Ernüchtert muss man dennoch feststellen, dass sich die Lerneffekte aus der Krise in Grenzen halten. Zwar ist das Finanzsystem durch deutlich verbesserte Eigenkapitalausstattungen des Bankensektors heute wesentlich robuster aufgestellt, die globalen Schuldenstände und die zum Teil zu beobachtenden nationalistischen und protektionistischen Bestrebungen einiger Länder geben jedoch Anlass zur Sorge. Stellte man sich heute die Frage, ob sich ein Lehman-Szenario wiederholen könnte, wären zwei zentrale Fragen zu beleuchten:
Würden die globalen Institutionen mit den heutigen Kenntnissen in gleicher Weise wieder handeln?
Welche Szenarien würden heute eine solche globale Vertrauenskrise herbeiführen?
Zum ersten Punkt dürfte aktuell kaum ein Zweifel daran bestehen, dass man sich bei einer Lehman-2.0.-Krise heute anders entscheiden würde. Die Folgen der Lehman-Insolvenz und die nicht vorherzusehenden Dominoeffekte auf zahlreiche andere wichtige Institute im Nachgang würden vermieden.

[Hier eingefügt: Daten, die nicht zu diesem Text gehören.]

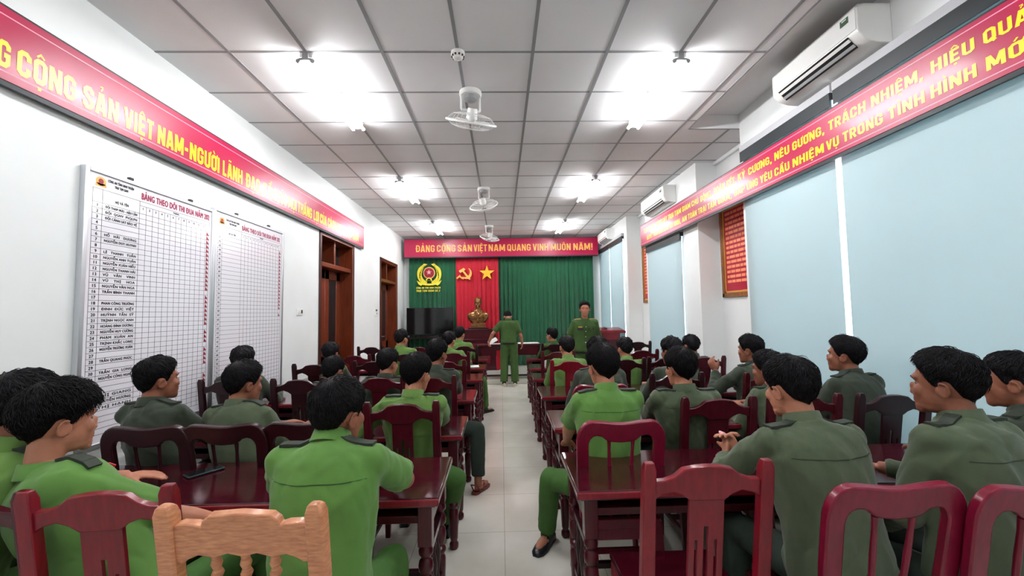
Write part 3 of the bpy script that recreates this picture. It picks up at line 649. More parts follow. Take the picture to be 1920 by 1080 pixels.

Bei Punkt zwei käme als möglicher Auslöser unmittelbar ein erneutes Aufflammen der Euro-Krise in den Sinn, da sich einzelne Nationen in vielen politischen und wirtschaftlichen Fragen selbst näher sind als der Gemeinschaft. Der schwerfällige Umgang mit der Flüchtlingskrise in Europa und die Diskussionen um die Zukunft des Euro lassen darüber hinaus Zweifel an der Bereitschaft aufkommen, gemeinsame Lösungen zu finden. Es gibt jedoch auch Gegenbeispiele: Die Rettung Griechenlands war ohne Frage für Investoren schmerzhaft und teuer, aber zumindest in dem Punkt effektiv, dass eine deutlich größere Krise vermieden wurde.
Die Rettung einzelner Unternehmen sowie die Bereitstellung von Hilfspaketen für in Schieflage gekommene Euro-Länder birgt immer Gefahren des sogenannten „moral hazard“. Das heißt, es fehlt der Wille der Betroffenen, festgelegte Regeln einzuhalten, da die Gemeinschaft keine Eskalation der Situation riskiert und ohnehin für eine Lösung einsteht, . Gerade dieser Aspekt ist vielen Steuerzahlern nicht zu vermitteln, obwohl die Kosten einer Pleite viel teurer wären als die Rettung eines Einzelnen.
Welche Lehren muss der Anleger aus Lehman ziehen?
Anlegern bleibt zehn Jahre nach Lehman nur die Erkenntnis, dass sie sich noch intensiver mit ihrer Geldanlage auseinandersetzen müssen. Die Märkte werden wieder Krisen erleben – einzig der Zeitpunkt ist unklar. Um gewappnet zu sein, hilft es, sich stärker mit den Finanzmärkten und ihren Risiken auseinanderzusetzen und sein Portfolio entsprechend darauf auszurichten. Dabei hilft eine langfristig ausgerichtete Anlagestrategie, die insbesondere auf die fundamentalen Perspektiven der Unternehmen abstellt. Der bloße Herdentrieb hinein in die aktuell erfolgreichsten Produkte in den Rennlisten, bei denen Anleger oftmals gar nicht wissen, in welchen Märkten oder Branchen sie investiert sind, kann ein böses Erwachen nach sich ziehen.